--- START OF Excerpted records ---

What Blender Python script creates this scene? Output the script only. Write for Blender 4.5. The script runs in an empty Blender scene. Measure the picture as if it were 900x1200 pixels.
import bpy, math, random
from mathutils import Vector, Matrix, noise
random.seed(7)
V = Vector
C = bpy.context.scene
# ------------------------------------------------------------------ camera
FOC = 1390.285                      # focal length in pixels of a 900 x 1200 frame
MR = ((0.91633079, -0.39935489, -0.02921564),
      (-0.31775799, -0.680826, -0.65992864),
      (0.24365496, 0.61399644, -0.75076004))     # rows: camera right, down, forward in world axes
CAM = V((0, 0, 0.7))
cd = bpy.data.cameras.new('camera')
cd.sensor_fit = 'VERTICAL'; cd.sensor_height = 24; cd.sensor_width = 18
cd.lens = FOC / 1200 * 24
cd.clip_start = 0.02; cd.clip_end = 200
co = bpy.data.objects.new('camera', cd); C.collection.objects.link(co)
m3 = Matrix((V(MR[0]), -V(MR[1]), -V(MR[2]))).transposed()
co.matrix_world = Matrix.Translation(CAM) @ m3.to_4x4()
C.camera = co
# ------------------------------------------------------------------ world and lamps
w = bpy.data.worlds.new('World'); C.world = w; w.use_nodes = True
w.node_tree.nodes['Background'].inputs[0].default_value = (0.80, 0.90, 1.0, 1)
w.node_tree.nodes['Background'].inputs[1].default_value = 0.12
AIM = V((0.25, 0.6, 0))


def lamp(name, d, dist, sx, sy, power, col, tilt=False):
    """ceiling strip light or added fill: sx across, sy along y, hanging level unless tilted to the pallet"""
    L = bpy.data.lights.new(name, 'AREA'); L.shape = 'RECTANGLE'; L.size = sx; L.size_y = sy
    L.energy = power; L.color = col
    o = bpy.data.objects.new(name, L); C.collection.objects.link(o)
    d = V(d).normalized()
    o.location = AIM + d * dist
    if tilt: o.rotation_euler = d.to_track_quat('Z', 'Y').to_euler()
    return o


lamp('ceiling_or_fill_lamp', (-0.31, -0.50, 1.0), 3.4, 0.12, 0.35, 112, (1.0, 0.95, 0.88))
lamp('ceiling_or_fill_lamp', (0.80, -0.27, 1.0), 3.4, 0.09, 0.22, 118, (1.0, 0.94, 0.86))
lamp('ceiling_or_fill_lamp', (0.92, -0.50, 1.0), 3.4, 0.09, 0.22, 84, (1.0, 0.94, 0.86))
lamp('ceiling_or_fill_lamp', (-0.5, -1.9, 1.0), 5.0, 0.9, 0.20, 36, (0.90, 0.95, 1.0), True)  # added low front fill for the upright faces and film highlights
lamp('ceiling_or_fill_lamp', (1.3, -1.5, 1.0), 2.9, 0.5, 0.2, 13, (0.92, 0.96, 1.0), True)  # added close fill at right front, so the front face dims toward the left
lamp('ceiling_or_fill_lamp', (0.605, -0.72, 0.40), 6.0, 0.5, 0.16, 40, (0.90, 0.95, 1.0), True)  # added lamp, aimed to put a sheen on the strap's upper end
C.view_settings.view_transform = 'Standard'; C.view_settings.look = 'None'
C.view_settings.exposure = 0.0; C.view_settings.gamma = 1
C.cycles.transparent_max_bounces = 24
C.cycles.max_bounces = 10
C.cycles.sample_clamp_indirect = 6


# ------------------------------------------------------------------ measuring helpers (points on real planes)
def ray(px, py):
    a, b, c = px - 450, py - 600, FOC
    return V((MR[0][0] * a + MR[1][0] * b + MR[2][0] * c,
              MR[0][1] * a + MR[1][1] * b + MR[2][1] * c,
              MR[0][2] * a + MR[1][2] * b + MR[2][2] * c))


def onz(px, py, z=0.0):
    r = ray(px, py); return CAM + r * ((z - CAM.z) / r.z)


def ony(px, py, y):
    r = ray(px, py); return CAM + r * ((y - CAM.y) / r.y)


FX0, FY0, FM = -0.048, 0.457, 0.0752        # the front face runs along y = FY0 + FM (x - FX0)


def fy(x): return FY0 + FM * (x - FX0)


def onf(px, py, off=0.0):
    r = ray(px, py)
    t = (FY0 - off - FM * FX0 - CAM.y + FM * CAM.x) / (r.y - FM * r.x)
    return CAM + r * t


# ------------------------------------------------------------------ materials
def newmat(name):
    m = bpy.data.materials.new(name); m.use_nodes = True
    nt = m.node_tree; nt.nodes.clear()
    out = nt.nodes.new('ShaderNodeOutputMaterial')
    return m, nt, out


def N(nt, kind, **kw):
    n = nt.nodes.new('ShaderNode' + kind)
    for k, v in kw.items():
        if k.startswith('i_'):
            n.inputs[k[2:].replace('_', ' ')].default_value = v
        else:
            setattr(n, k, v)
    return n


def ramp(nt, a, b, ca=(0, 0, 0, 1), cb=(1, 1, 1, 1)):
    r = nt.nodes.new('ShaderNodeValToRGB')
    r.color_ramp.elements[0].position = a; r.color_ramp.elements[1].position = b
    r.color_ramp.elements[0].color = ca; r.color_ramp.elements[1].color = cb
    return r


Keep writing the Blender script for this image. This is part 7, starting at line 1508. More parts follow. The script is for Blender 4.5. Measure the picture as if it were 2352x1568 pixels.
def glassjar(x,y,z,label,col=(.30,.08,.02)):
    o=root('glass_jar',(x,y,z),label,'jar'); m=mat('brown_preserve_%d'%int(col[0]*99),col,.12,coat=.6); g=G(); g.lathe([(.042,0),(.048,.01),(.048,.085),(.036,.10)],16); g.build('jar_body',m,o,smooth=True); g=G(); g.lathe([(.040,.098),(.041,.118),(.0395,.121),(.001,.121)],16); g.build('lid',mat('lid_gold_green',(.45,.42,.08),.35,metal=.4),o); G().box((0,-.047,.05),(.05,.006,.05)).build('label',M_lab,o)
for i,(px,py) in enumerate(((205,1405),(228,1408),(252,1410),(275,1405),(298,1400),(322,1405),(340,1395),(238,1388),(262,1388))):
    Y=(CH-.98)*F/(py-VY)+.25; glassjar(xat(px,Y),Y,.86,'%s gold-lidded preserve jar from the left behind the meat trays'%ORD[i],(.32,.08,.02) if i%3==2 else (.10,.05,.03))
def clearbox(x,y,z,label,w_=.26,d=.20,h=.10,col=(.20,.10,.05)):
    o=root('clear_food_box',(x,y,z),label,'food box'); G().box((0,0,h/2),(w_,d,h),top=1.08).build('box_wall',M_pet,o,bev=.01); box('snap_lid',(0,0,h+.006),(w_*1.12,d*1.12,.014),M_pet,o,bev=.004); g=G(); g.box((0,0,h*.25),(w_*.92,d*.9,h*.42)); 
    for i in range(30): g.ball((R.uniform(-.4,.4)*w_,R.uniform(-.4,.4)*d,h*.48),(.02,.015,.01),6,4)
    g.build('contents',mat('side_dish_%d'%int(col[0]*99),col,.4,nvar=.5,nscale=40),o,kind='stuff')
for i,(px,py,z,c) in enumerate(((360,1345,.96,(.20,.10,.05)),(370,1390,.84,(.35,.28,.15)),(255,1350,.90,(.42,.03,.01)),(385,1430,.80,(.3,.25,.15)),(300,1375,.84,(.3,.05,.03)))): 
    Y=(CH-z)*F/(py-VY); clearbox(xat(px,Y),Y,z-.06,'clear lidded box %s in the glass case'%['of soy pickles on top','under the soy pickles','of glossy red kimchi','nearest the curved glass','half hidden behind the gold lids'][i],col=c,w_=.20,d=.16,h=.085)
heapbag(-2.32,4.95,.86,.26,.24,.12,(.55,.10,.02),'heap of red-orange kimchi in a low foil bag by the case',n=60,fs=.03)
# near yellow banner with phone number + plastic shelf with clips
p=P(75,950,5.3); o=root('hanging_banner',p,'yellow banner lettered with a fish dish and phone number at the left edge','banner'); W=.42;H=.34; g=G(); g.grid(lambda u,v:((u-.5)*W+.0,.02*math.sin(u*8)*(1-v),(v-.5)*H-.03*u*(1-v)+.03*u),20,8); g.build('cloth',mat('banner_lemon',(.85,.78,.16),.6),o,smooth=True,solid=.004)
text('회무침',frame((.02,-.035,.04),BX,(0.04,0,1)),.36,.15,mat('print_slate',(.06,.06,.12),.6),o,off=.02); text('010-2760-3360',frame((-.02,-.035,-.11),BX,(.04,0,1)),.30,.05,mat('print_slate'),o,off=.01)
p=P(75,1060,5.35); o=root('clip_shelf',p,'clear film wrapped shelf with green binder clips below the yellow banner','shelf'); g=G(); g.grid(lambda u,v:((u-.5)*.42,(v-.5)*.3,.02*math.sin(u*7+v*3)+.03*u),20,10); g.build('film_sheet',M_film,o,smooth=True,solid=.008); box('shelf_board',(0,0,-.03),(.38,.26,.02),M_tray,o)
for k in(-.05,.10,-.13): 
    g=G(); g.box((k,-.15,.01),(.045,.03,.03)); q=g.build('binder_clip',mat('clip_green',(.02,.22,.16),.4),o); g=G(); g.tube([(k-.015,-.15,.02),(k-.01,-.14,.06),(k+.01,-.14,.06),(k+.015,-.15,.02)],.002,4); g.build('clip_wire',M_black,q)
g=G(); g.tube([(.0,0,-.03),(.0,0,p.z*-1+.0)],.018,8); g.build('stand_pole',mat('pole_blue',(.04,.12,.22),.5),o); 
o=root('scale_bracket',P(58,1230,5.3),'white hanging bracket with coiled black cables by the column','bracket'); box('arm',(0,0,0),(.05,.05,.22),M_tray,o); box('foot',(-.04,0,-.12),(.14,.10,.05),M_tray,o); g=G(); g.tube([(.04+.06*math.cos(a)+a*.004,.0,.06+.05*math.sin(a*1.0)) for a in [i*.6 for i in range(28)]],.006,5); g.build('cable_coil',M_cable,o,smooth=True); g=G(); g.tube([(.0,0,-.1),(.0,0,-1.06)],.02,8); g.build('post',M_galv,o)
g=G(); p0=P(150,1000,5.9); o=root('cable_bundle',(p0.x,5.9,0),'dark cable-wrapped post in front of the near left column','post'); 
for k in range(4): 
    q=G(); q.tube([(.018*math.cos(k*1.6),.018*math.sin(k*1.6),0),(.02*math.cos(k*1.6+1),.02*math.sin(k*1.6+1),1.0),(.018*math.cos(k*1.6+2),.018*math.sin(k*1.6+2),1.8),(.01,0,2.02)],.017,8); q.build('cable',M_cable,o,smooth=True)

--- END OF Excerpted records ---

→ Task directions:
From the records above, pick out and copy each line holding the word "scene".

→ Task answer:
What Blender Python script creates this scene? Output the script only. Write for Blender 4.5. The script runs in an empty Blender scene. Measure the picture as if it were 900x1200 pixels.
C = bpy.context.scene